§ **TASK PROMPT**
All of the data should be repeated exactly; pictures are not part of the copy.
++++
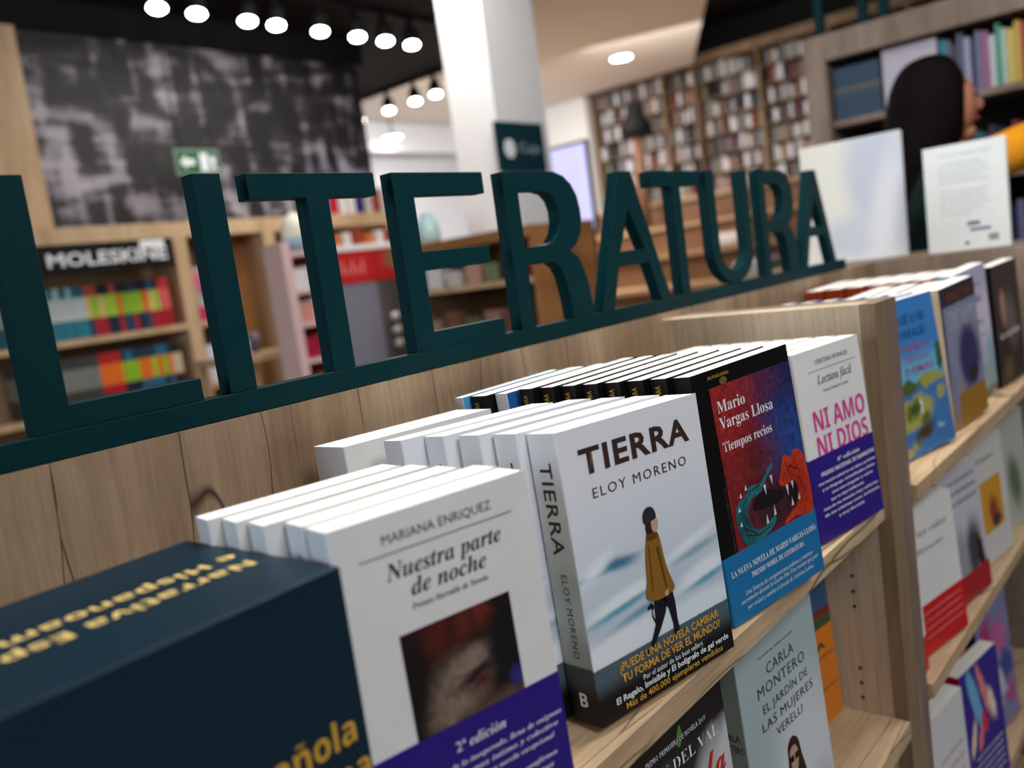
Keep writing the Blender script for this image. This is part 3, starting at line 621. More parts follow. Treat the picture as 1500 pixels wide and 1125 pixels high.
for v in mm.vertices: v.co = (0.138 * wC - v.co.y * 0.0042, -0.0004, 0.28 * hC + v.co.x / a1 * 0.062)
mm.materials.append(INKG); mobj('lettering', mm, None, C_)
pose(C_, 0.6903, 0.0210, 0, -0.1685, 0.0576, 0.0353, wC, tC)
ccop = book('x', CBLACK, CBLACK, CBLACK, wC, hC, tC - 0.0004, None, 'black-spined copies stacked behind the beast cover')
lettering(ccop, 'ALFAGUARA', 0.202, 0.232, tC * 0.70, 0.0065, GOLD, 'sans', face='spineup', y=-0.0003, res=1)
for i in range(7):
    o = ccop if i == 0 else copy_tree(ccop)
    o['label'] = f'{ORD[i]} black-spined copy behind the beast cover, counting back'
    pose(o, 0.6860 - 0.0060 * i, 0.0437 + 0.0217 * i, 0, -0.1685, 0.0560, 0.0353, wC, tC)
BLUEC = mat('cover_blue', L(30, 92, 160), 0.4, 0.4)
cw = book('white paperback with blue-edged cover, behind the black-spined copies', BLUEC, BLUEW, BLUEC, wC - 0.006, hC - 0.003, 0.0195)
pose(cw, 0.6425, 0.2010, 0, -0.165, 0.054, 0.034, wC, 0.0205)
ck = book('pair-thick black-spined paperback between two white ones near the panel', CBLACK, CBLACK, CBLACK, wC - 0.004, hC - 0.004, 0.0260)
lettering(ck, 'ALFAGUARA', 0.200, 0.228, 0.019, 0.0060, GOLD, 'sans', face='spineup', y=-0.0003, res=1)
pose(ck, 0.6340, 0.2255, 0, -0.125, 0.045, 0.026, wC, 0.029)
cz_ = book('white paperback with light blue edge, last against the panel behind the black spines', mat('cover_lightblue', L(70, 150, 200), 0.4, 0.4), BLUEW, BLUEC, wC - 0.008, hC - 0.004, 0.0150)
pose(cz_, 0.6290, 0.2545, 0, -0.10, 0.040, 0.024, wC, 0.015)

# ================================================================== BOOK D: white novel with magenta title
wD, hD, tD = 0.1436, 0.2196, 0.024
D_ = book('white novel with large magenta title and violet band, beside the divider', CREAM, CREAM, CREAM, wD, hD, tD, (0.445 * hD, NAVY))
lettering(D_, 'CRISTINA MORALES', 0.30 * wD, 0.80 * wD, 0.914 * hD, 0.0052, INKG, 'sans')
polys('rule_line', [R4(0.18 * wD, 0.92 * wD, 0.8805 * hD, 0.8835 * hD)], INKG, D_, -0.0004)
lettering(D_, 'Lectura fácil', 0.292 * wD, 0.825 * wD, 0.808 * hD, 0.0100, INK, 'italic', 0.006)
lettering(D_, 'Premio Herralde de Novela', 0.358 * wD, 0.748 * wD, 0.761 * hD, 0.0032, INKG, 'serifit', res=1)
lettering(D_, 'NI AMO', 0.155 * wD, 0.945 * wD, 0.572 * hD, 0.0235, PINK, 'bold', 0.0, 0.95)
lettering(D_, 'NI DIOS', 0.155 * wD, 0.945 * wD, 0.437 * hD, 0.0235, PINK, 'bold', 0.0, 0.95, y=-0.00035)
lettering(D_, '8ª edición', 0.40 * wD, 0.75 * wD, 0.378 * hD, 0.0052, INKW, 'serifit', y=-0.0008, res=1)
lettering(D_, 'PREMIO NACIONAL DE NARRATIVA', 0.14 * wD, 0.98 * wD, 0.338 * hD, 0.0048, INKW, 'bold', y=-0.0008, res=1)
for i, (s, a, b_) in enumerate((('Una novela radical en sus ideas, su forma', 0.08, 0.97), ('y su lenguaje, inclasificable y feroz', 0.12, 0.95), ('una voz singular y única', 0.25, 0.90), ('que no deja indiferente', 0.22, 0.74), ('Una de las novelas más valientes', 0.10, 0.96), ('de los últimos años, brillante', 0.10, 0.97), ('y muy divertida', 0.30, 0.70))):
    lettering(D_, s, a * wD, b_ * wD, (0.298 - 0.034 * i) * hD, 0.0032, INKW, 'bold', y=-0.0008, res=1)
pose(D_, 0.9218, 0.0274, 0, -0.1661, 0.0592, 0.0174, wD, tD)
dcop = book('x', CREAM, CREAM, CREAM, wD, hD, tD - 0.001, (0.445 * hD, NAVY), 'white paperbacks stacked behind the magenta-title novel')
for i in range(7):
    o = dcop if i == 0 else copy_tree(dcop)
    o['label'] = f'{ORD[i]} white copy behind the magenta-title novel, counting back'
    pose(o, 0.9190 - 0.0050 * i, 0.0534 + 0.0258 * i, 0, -0.1661, 0.0592, 0.0174, wD, tD)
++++
§ **WRITTEN ANSWER**
Keep writing the Blender script for this image. This is part 3, starting at line 621. More parts follow. Treat the picture as 1500 pixels wide and 1125 pixels high.
for v in mm.vertices: v.co = (0.138 * wC - v.co.y * 0.0042, -0.0004, 0.28 * hC + v.co.x / a1 * 0.062)
mm.materials.append(INKG); mobj('lettering', mm, None, C_)
pose(C_, 0.6903, 0.0210, 0, -0.1685, 0.0576, 0.0353, wC, tC)
ccop = book('x', CBLACK, CBLACK, CBLACK, wC, hC, tC - 0.0004, None, 'black-spined copies stacked behind the beast cover')
lettering(ccop, 'ALFAGUARA', 0.202, 0.232, tC * 0.70, 0.0065, GOLD, 'sans', face='spineup', y=-0.0003, res=1)
for i in range(7):
    o = ccop if i == 0 else copy_tree(ccop)
    o['label'] = f'{ORD[i]} black-spined copy behind the beast cover, counting back'
    pose(o, 0.6860 - 0.0060 * i, 0.0437 + 0.0217 * i, 0, -0.1685, 0.0560, 0.0353, wC, tC)
BLUEC = mat('cover_blue', L(30, 92, 160), 0.4, 0.4)
cw = book('white paperback with blue-edged cover, behind the black-spined copies', BLUEC, BLUEW, BLUEC, wC - 0.006, hC - 0.003, 0.0195)
pose(cw, 0.6425, 0.2010, 0, -0.165, 0.054, 0.034, wC, 0.0205)
ck = book('pair-thick black-spined paperback between two white ones near the panel', CBLACK, CBLACK, CBLACK, wC - 0.004, hC - 0.004, 0.0260)
lettering(ck, 'ALFAGUARA', 0.200, 0.228, 0.019, 0.0060, GOLD, 'sans', face='spineup', y=-0.0003, res=1)
pose(ck, 0.6340, 0.2255, 0, -0.125, 0.045, 0.026, wC, 0.029)
cz_ = book('white paperback with light blue edge, last against the panel behind the black spines', mat('cover_lightblue', L(70, 150, 200), 0.4, 0.4), BLUEW, BLUEC, wC - 0.008, hC - 0.004, 0.0150)
pose(cz_, 0.6290, 0.2545, 0, -0.10, 0.040, 0.024, wC, 0.015)

# ================================================================== BOOK D: white novel with magenta title
wD, hD, tD = 0.1436, 0.2196, 0.024
D_ = book('white novel with large magenta title and violet band, beside the divider', CREAM, CREAM, CREAM, wD, hD, tD, (0.445 * hD, NAVY))
lettering(D_, 'CRISTINA MORALES', 0.30 * wD, 0.80 * wD, 0.914 * hD, 0.0052, INKG, 'sans')
polys('rule_line', [R4(0.18 * wD, 0.92 * wD, 0.8805 * hD, 0.8835 * hD)], INKG, D_, -0.0004)
lettering(D_, 'Lectura fácil', 0.292 * wD, 0.825 * wD, 0.808 * hD, 0.0100, INK, 'italic', 0.006)
lettering(D_, 'Premio Herralde de Novela', 0.358 * wD, 0.748 * wD, 0.761 * hD, 0.0032, INKG, 'serifit', res=1)
lettering(D_, 'NI AMO', 0.155 * wD, 0.945 * wD, 0.572 * hD, 0.0235, PINK, 'bold', 0.0, 0.95)
lettering(D_, 'NI DIOS', 0.155 * wD, 0.945 * wD, 0.437 * hD, 0.0235, PINK, 'bold', 0.0, 0.95, y=-0.00035)
lettering(D_, '8ª edición', 0.40 * wD, 0.75 * wD, 0.378 * hD, 0.0052, INKW, 'serifit', y=-0.0008, res=1)
lettering(D_, 'PREMIO NACIONAL DE NARRATIVA', 0.14 * wD, 0.98 * wD, 0.338 * hD, 0.0048, INKW, 'bold', y=-0.0008, res=1)
for i, (s, a, b_) in enumerate((('Una novela radical en sus ideas, su forma', 0.08, 0.97), ('y su lenguaje, inclasificable y feroz', 0.12, 0.95), ('una voz singular y única', 0.25, 0.90), ('que no deja indiferente', 0.22, 0.74), ('Una de las novelas más valientes', 0.10, 0.96), ('de los últimos años, brillante', 0.10, 0.97), ('y muy divertida', 0.30, 0.70))):
    lettering(D_, s, a * wD, b_ * wD, (0.298 - 0.034 * i) * hD, 0.0032, INKW, 'bold', y=-0.0008, res=1)
pose(D_, 0.9218, 0.0274, 0, -0.1661, 0.0592, 0.0174, wD, tD)
dcop = book('x', CREAM, CREAM, CREAM, wD, hD, tD - 0.001, (0.445 * hD, NAVY), 'white paperbacks stacked behind the magenta-title novel')
for i in range(7):
    o = dcop if i == 0 else copy_tree(dcop)
    o['label'] = f'{ORD[i]} white copy behind the magenta-title novel, counting back'
    pose(o, 0.9190 - 0.0050 * i, 0.0534 + 0.0258 * i, 0, -0.1661, 0.0592, 0.0174, wD, tD)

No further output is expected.